I think they are having a forest for the trees moment here.

Microsoft will be bringing all of the software we know and love to the iPad, according to this TechCrunch report. Up till now, you have not been able to do much real office work on an iPad. It’s a consumption device, meant to trigger sharing of links, or the viewing of video when you are flying from point A to point B. It’s a handy e-book reader. It’s a lean back machine.  I see people using them on the subway all of the time. I’ve only seen one person using the iPad like a desktop. A flight attendant searching for flights to book last minute opened her iPad cover on the desk of a ticket agent at an airport in Charlotte, North Carolina, and revealed a spring-loaded keyboard, which she used to type in URLs.

And come to think of it, I talked to another guy on a flight from St. Louis to NYC, who said that he never bought an iPad because he could never find any ergonomically satisfying keyboards that would attach to it.

Therein lies the disruptive problem within the disruptive architecture of the iPad. I don’t think that adding a Microsoft Office Productivity suite to it will help, because the problem with the iPad and its gaps in consumption is not software, it’s hardware.

It’s a great machine, but people want it to do something it’s not doing, but they can’t get it to do that thing. They don’t like the keyboard on the touch screen, so they normally don’t use it for that. When they do use it, they have to put another keyboard attachment to it.

The Daily has a little more information on the move.

In addition to an iPad-ready version, a new edition of Office is expected for OS X Lion sometime next year. The current version of the desktop package, Office 2011, officially supports iOS versions up to Snow Leopard.
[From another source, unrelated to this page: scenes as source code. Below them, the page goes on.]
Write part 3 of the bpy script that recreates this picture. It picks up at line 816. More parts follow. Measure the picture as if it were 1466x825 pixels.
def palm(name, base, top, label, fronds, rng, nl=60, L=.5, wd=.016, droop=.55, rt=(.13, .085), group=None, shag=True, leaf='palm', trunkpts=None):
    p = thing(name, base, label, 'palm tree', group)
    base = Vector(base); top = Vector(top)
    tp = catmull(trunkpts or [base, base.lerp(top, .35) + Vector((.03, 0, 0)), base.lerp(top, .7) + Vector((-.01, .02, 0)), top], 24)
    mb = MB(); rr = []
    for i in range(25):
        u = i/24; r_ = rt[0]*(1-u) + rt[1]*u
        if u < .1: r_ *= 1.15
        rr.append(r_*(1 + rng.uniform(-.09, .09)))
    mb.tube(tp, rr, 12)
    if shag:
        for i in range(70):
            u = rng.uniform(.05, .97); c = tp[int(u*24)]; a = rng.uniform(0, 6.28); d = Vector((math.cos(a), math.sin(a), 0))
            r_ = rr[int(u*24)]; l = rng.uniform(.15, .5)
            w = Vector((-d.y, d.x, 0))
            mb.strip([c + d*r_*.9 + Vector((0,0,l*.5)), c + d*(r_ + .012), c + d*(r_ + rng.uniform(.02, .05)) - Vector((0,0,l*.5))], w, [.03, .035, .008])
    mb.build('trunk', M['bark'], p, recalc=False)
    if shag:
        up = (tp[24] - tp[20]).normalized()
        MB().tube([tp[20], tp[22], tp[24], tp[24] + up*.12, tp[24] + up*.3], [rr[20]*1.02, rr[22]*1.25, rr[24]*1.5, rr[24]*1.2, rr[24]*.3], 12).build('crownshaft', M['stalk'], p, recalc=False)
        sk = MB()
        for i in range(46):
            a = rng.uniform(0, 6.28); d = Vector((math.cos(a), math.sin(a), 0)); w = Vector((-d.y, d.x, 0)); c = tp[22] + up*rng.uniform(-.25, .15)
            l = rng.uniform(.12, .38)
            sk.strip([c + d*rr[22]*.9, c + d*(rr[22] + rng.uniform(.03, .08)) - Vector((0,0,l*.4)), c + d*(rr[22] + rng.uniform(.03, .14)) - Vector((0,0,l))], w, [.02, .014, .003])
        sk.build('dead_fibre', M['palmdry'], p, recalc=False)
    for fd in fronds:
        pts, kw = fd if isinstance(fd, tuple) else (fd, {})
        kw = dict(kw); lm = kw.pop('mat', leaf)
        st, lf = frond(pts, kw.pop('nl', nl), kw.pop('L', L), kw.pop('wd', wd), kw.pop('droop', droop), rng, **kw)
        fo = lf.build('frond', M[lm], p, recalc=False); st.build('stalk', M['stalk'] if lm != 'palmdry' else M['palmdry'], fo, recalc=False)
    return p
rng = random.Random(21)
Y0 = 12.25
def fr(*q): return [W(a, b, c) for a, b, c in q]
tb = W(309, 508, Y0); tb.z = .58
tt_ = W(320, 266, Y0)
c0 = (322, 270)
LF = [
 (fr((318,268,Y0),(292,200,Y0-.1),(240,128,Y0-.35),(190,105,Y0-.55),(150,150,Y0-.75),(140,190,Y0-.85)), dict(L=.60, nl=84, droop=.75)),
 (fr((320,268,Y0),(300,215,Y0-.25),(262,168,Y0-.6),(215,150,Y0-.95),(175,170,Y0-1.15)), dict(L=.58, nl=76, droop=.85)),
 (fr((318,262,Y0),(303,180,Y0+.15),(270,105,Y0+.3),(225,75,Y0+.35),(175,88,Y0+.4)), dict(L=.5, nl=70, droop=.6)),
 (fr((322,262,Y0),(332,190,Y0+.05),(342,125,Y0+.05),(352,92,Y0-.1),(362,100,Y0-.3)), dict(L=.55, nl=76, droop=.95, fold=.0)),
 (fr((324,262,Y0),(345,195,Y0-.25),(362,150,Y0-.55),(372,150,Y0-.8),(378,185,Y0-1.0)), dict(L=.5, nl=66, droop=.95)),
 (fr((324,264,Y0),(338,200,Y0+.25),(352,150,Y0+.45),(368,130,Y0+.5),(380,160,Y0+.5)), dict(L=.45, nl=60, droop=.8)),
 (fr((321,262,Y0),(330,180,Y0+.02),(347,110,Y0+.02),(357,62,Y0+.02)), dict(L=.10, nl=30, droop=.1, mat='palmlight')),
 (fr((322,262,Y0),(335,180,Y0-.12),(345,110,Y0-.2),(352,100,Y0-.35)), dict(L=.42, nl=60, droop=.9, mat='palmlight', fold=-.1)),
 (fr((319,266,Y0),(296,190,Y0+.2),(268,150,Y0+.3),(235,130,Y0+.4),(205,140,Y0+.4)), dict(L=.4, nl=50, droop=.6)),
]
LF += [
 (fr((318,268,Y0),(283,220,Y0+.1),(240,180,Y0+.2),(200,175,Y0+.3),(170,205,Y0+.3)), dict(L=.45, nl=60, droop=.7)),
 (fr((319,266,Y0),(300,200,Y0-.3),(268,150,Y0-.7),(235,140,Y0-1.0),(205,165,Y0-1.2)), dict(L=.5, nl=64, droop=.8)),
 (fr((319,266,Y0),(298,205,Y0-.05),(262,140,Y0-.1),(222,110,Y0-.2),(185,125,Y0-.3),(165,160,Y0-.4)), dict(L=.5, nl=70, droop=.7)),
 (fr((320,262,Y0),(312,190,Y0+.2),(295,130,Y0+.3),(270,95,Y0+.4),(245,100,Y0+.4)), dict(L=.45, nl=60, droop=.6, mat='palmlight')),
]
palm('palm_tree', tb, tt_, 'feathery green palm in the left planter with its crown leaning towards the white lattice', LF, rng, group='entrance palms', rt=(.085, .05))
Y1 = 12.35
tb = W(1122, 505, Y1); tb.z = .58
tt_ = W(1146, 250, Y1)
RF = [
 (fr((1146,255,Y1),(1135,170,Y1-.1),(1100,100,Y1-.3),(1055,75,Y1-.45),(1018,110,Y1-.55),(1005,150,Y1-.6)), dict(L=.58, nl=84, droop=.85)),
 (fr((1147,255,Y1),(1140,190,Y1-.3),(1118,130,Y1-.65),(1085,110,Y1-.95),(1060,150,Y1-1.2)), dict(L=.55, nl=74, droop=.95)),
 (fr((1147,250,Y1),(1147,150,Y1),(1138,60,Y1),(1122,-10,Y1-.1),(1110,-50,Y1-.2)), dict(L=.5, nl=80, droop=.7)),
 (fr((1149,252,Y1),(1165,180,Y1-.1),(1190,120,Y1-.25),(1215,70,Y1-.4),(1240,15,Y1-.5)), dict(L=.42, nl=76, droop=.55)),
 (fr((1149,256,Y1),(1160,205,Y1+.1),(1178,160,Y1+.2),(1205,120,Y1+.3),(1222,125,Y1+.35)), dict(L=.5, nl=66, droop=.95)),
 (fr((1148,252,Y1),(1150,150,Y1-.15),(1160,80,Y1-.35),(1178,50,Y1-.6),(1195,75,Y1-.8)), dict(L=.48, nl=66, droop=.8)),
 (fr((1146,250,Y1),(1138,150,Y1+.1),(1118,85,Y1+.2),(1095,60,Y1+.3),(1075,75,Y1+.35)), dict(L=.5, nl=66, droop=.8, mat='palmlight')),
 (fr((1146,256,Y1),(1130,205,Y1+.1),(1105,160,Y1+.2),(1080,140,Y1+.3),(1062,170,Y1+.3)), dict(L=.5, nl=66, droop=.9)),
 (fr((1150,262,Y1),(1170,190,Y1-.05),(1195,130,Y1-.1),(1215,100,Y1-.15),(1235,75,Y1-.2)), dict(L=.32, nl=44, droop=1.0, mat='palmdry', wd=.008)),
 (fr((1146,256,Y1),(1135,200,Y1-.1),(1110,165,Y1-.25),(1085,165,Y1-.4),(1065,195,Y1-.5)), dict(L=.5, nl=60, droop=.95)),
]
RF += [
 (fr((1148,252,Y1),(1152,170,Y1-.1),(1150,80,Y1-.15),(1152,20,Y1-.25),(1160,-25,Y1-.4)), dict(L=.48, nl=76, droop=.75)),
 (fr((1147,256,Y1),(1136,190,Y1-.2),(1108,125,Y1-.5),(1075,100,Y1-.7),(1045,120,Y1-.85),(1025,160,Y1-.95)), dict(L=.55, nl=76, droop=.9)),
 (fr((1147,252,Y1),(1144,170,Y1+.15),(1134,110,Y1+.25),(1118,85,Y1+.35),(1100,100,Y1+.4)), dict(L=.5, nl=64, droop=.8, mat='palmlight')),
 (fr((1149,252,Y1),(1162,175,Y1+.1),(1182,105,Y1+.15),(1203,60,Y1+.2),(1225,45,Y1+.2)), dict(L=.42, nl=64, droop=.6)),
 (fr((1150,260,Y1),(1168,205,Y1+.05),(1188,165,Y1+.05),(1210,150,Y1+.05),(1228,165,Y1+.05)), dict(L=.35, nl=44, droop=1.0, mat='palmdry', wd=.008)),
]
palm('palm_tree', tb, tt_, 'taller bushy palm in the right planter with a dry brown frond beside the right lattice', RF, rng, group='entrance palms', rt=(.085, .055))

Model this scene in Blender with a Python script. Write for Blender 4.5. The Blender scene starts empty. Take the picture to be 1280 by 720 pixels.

A Lion version, likely available via the Mac App Store, is widely expected. Windows, too, is due for an update, with Office 2012 currently in beta form.

It’s assumed that both of these would work with Office 365 as well as mobile versions, such as Windows Phone’s Office Hub. Because it would be compatible with these full suites rather than as stand-alone apps, the pricing will most likely be significantly lower than existing Office products. In fact, it’s likely the cost will be around the $10 price point that Apple has established for its Pages, Numbers and Keynote products.

Microsoft already has numerous popular — and some not so popular — apps available for the iPad. They include Bing, MSN Onit and MSN OnPoint. There are even more available for iPhone, including Microsoft Tag, Windows Live Messenger and Wonderwall.

Re-Wired Group member Chris Spiek saw things a little differently than I did in a chat with him about it.

I think it’s an opportunity to provide a great solution. If they can ensure that .xlsx, .docx. and .pptx files open and display formatting correctly on the iPad, that will be huge for iPad users.

Right now, you can open those files in the Apple-equivalent programs on the iPad, but formatting is always terrible, so editing/enhancing is limited.